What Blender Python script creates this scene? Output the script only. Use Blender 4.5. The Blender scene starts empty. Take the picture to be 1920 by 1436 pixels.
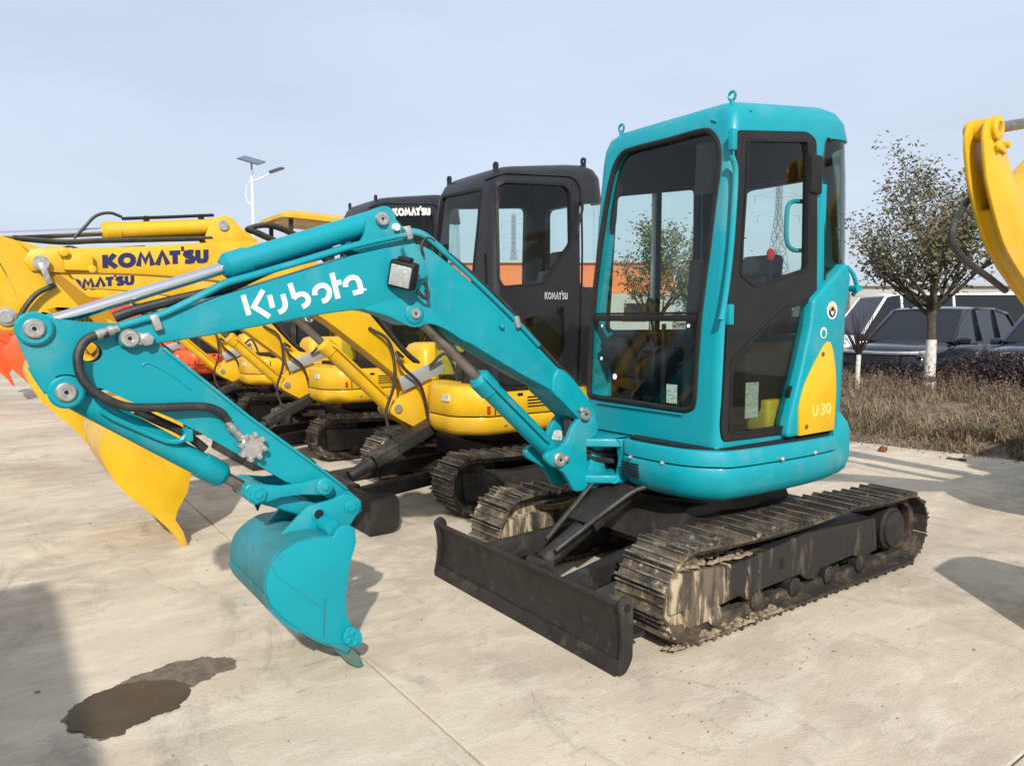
import bpy, bmesh, math, random
from mathutils import Vector, Matrix, noise
from mathutils.bvhtree import BVHTree
random.seed(7)
S = bpy.context.scene
COL = S.collection
rad = math.radians

# ------------------------------------------------------------------ camera
CAM = Vector((3.376, 2.905, 1.48))
FPX = 1380.0                                   # focal length for a 1920 px wide picture
PITCH = math.atan2(118, FPX)
_n = math.hypot(.582, .813)
DIR = Vector((-.582 / _n, -.813 / _n, 0))
RGT = Vector((-.813 / _n, .582 / _n, 0))
FWD = DIR * math.cos(PITCH) + Vector((0, 0, -math.sin(PITCH)))
UPV = RGT.cross(FWD)
cd = bpy.data.cameras.new('camera')
cam = bpy.data.objects.new('camera', cd)
COL.objects.link(cam)
cd.sensor_width = 36.0
cd.lens = 36.0 * FPX / 1920.0
cd.clip_start = .05
cd.clip_end = 3000
cam.matrix_world = Matrix((
    (RGT.x, UPV.x, -FWD.x, CAM.x), (RGT.y, UPV.y, -FWD.y, CAM.y), (RGT.z, UPV.z, -FWD.z, CAM.z), (0, 0, 0, 1)))
S.camera = cam

# ------------------------------------------------------------------ sky, sun, exposure
SUN_TO = Vector((.75, 1.25, 1.0)).normalized()       # towards the sun
EL = math.asin(SUN_TO.z)
AZ = math.atan2(SUN_TO.x, SUN_TO.y)                  # clockwise from +Y
w = bpy.data.worlds.new('World')
S.world = w
w.use_nodes = True
nt = w.node_tree
nt.nodes.clear()
out = nt.nodes.new('ShaderNodeOutputWorld')
bg = nt.nodes.new('ShaderNodeBackground')
sky = nt.nodes.new('ShaderNodeTexSky')
sky.sky_type = 'NISHITA'
sky.sun_disc = False
sky.sun_elevation = EL
sky.sun_rotation = AZ
sky.air_density = 1.0
sky.dust_density = 3.0
sky.ozone_density = 1.5
mixn = nt.nodes.new('ShaderNodeMix')
mixn.data_type = 'RGBA'
mixn.inputs[0].default_value = .8                    # thin even overcast veil over the blue
mixn.inputs[7].default_value = (4.7, 5.22, 6.2, 1)
nt.links.new(sky.outputs[0], mixn.inputs[6])
tcw = nt.nodes.new('ShaderNodeTexCoord')          # faint unevenness of the haze
nzw = nt.nodes.new('ShaderNodeTexNoise')
nzw.inputs['Scale'].default_value = 2.2
nzw.inputs['Detail'].default_value = 5
mpw = nt.nodes.new('ShaderNodeMapping')
mpw.inputs['Scale'].default_value = (1, 1, 3.5)
nt.links.new(tcw.outputs['Generated'], mpw.inputs[0])
nt.links.new(mpw.outputs[0], nzw.inputs['Vector'])
rgw = nt.nodes.new('ShaderNodeMapRange')
for i_, v_ in zip((1, 2, 3, 4), (.3, .7, .95, 1.05)):
    rgw.inputs[i_].default_value = v_
nt.links.new(nzw.outputs['Fac'], rgw.inputs[0])
vmw = nt.nodes.new('ShaderNodeVectorMath')
vmw.operation = 'SCALE'
nt.links.new(mixn.outputs[2], vmw.inputs[0])
nt.links.new(rgw.outputs[0], vmw.inputs['Scale'])
nt.links.new(vmw.outputs[0], bg.inputs[0])
bg.inputs[1].default_value = .125
nt.links.new(bg.outputs[0], out.inputs[0])
sl = bpy.data.lights.new('sun', 'SUN')
sl.energy = 3.9
sl.angle = rad(1.1)
sl.color = (1, .95, .87)
sun = bpy.data.objects.new('sun', sl)
COL.objects.link(sun)
sun.rotation_euler = SUN_TO.to_track_quat('Z', 'Y').to_euler()
sun.location = (0, 0, 30)
S.view_settings.view_transform = 'Standard'
S.view_settings.look = 'None'
S.view_settings.exposure = .3
S.view_settings.gamma = 1
S.view_settings.use_curve_mapping = False
S.render.engine = 'CYCLES'
S.cycles.transparent_max_bounces = 40
S.cycles.max_bounces = 10

# ------------------------------------------------------------------ materials
def mat(name, col, rough=.5, metal=0., col2=None, nscale=6., lo=.4, hi=.65, bump=0., bscale=60., coat=0.,
        col3=None, n3=2., lo3=.5, hi3=.7, spec=.5, detail=6, wear=None, streak=1., grad=None):
    m = bpy.data.materials.new(name)
    m.use_nodes = True
    t = m.node_tree
    b = t.nodes['Principled BSDF']
    b.inputs['Roughness'].default_value = rough
    b.inputs['Metallic'].default_value = metal
    b.inputs['Specular IOR Level'].default_value = spec
    b.inputs['Coat Weight'].default_value = coat
    b.inputs['Coat Roughness'].default_value = .12
    b.inputs['Base Color'].default_value = (*col, 1)
    tc = t.nodes.new('ShaderNodeNewGeometry')
    src = None

    def layer(prev, c2, sc, l, h):
        n = t.nodes.new('ShaderNodeTexNoise')
        n.inputs['Scale'].default_value = sc
        n.inputs['Detail'].default_value = detail
        n.inputs['Roughness'].default_value = .65
        mp_ = t.nodes.new('ShaderNodeMapping')
        mp_.inputs['Scale'].default_value = (1, 1, streak)
        t.links.new(tc.outputs['Position'], mp_.inputs[0])
        t.links.new(mp_.outputs[0], n.inputs['Vector'])
        r = t.nodes.new('ShaderNodeMapRange')
        r.inputs[1].default_value = l
        r.inputs[2].default_value = h
        fac = n.outputs['Fac']
        if grad:             # more of it towards one end of the machine
            sx = t.nodes.new('ShaderNodeSeparateXYZ')
            t.links.new(tc.outputs['Position'], sx.inputs[0])
            gr_ = t.nodes.new('ShaderNodeMapRange')
            for i_, v_ in zip((1, 2, 3, 4), grad): gr_.inputs[i_].default_value = v_
            t.links.new(sx.outputs[0], gr_.inputs[0])
            ad_ = t.nodes.new('ShaderNodeMath'); ad_.operation = 'ADD'
            t.links.new(fac, ad_.inputs[0]); t.links.new(gr_.outputs[0], ad_.inputs[1])
            fac = ad_.outputs[0]
        t.links.new(fac, r.inputs[0])
        mx = t.nodes.new('ShaderNodeMix')
        mx.data_type = 'RGBA'
        t.links.new(r.outputs[0], mx.inputs[0])
        if prev is None:
            mx.inputs[6].default_value = (*col, 1)
        else:
            t.links.new(prev, mx.inputs[6])
        mx.inputs[7].default_value = (*c2, 1)
        return mx.outputs[2]
    if col2:
        src = layer(src, col2, nscale, lo, hi)
    if col3:
        src = layer(src, col3, n3, lo3, hi3)
    if wear:                 # small chips, rubbed spots and a film of dust
        c_, sc_, l_ = wear
        src = layer(src, c_, sc_, l_, l_ + .035)
        src = layer(src, tuple(.75 * v + .25 * d for v, d in zip(col, (.36, .31, .24))), 3.1, .55, .80)
        nr = t.nodes.new('ShaderNodeTexNoise'); nr.inputs['Scale'].default_value = 4; nr.inputs['Detail'].default_value = 8
        rr = t.nodes.new('ShaderNodeMapRange')
        for i_, v_ in zip((1, 2, 3, 4), (.3, .7, rough - .08, rough + .22)): rr.inputs[i_].default_value = v_
        t.links.new(tc.outputs['Position'], nr.inputs['Vector']); t.links.new(nr.outputs['Fac'], rr.inputs[0]); t.links.new(rr.outputs[0], b.inputs['Roughness'])
    if src:
        t.links.new(src, b.inputs['Base Color'])
    if bump:
        n = t.nodes.new('ShaderNodeTexNoise')
        n.inputs['Scale'].default_value = bscale
        n.inputs['Detail'].default_value = 5
        t.links.new(tc.outputs['Position'], n.inputs['Vector'])
        bp = t.nodes.new('ShaderNodeBump')
        bp.inputs['Strength'].default_value = bump
        bp.inputs['Distance'].default_value = .01
        t.links.new(n.outputs['Fac'], bp.inputs['Height'])
        t.links.new(bp.outputs[0], b.inputs['Normal'])
    return m


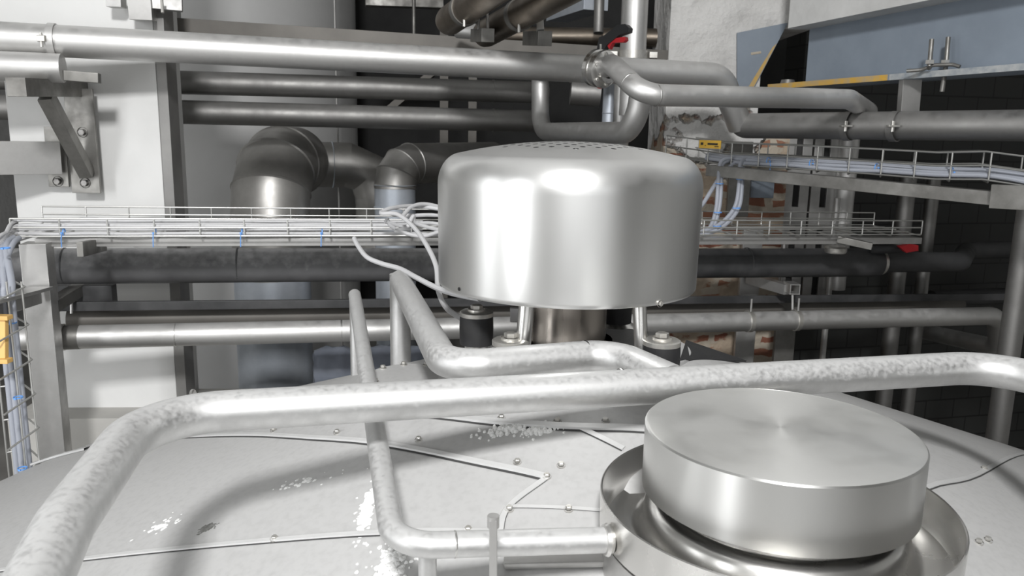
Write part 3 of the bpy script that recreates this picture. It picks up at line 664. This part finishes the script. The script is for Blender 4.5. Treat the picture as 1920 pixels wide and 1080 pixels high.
MB().tube([Vector((d2.x, d2.y, FZ)), Vector((d2.x, d2.y, P(741, 352, 4.7).z))], r2-.003, n=36).build('lower_section', M['galv'], de)
for y_ in (346, 388): MB().lathe([(r2-.004, -.006), (r2+.004, 0), (r2-.004, .006)], Vector((d2.x, d2.y, P(741, y_, 4.7).z)), n=36, closed=True).build('seam_band', M['galv'], de)
# wrapped insulation bundle
q = MB(); a, b = P(588, 694, 3.75), P(868, 690, 3.95); n_ = 26; rnd = random.Random(3)
q.ringtube([a.lerp(b, k/n_) for k in range(n_+1)], [(.11+.008*rnd.uniform(-1, 1)) if 0 < k < n_ else .095 for k in range(n_+1)], 22)
for v in q.bm.verts: v.co += Vector((rnd.uniform(-1, 1), rnd.uniform(-1, 1), rnd.uniform(-1, 1)))*.006
tag(q.build('wrapped_pipe', M['wrap'], sharp=60), 'slate blue wrapped pipe lying low behind the tank, left of the motor', 'insulated pipe')
# struts deep in the dark
for px, lab in ((833, 'left of two thin upright struts in the dark behind the hood'), (886, 'right of two thin upright struts in the dark behind the hood')):
    a = P(px, 240, 5.8); t_ = thing('strut', lab, 'strut', (a.x, a.y, FZ), 'upright struts behind the hood')
    MB().bar(Vector((a.x, a.y, FZ)), Vector((a.x, a.y, 2.3)), .06, .05, (0, 1, 0)).build('upright', M['taupe'], t_)
    if px == 833: MB().bar(P(695, 235, 5.76), P(833, 118, 5.76), .05, .08, (0, 1, 0)).build('brace', M['taupe'], t_)

# ------------------------------------------------------------------ steel post, tray channel, wire tray
po = P(78, 560, 2.86)
ps = thing('post', 'square steel post at the left holding up the wire cable tray', 'post', (po.x, po.y, FZ))
zt_ = P(70, 452, 2.86).z
MB().bar(Vector((po.x, po.y, FZ+.012)), Vector((po.x, po.y, zt_)), .085, .085, (E1.x, E1.y, 0)).build('column', M['frame'], ps)
MB().box((po.x, po.y, FZ+.006), (.18, .18, .012)).build('foot_plate', M['frame'], ps)
MB().bar(P(-40, 569, 2.42), P(75, 540, 2.8), .09, .012).build('side_flange', M['frame'], ps)
MB().bar(P(-40, 588, 2.42), P(75, 553, 2.8), .012, .06).build('side_web', M['frame'], ps)
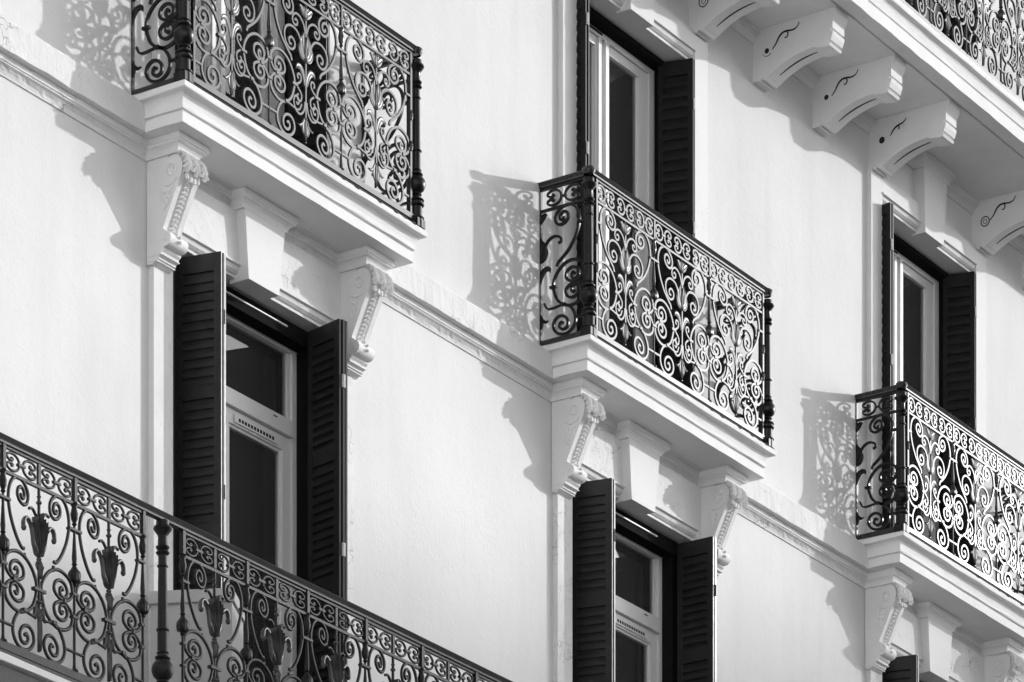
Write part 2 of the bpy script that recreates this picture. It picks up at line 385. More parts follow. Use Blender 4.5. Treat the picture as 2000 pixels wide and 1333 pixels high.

==========

# Your goal
Skip the pictures and quote each line of the entries above, from the first through the line with "rad = math.radians", exactly as it appears.

# Exercise output
What Blender Python script creates this scene? Output the script only. Use Blender 4.5. The Blender scene starts empty. Take the picture to be 1920 by 1436 pixels.
import bpy, bmesh, math, random
from mathutils import Vector, Matrix, noise
from mathutils.bvhtree import BVHTree
random.seed(7)
S = bpy.context.scene
COL = S.collection
rad = math.radians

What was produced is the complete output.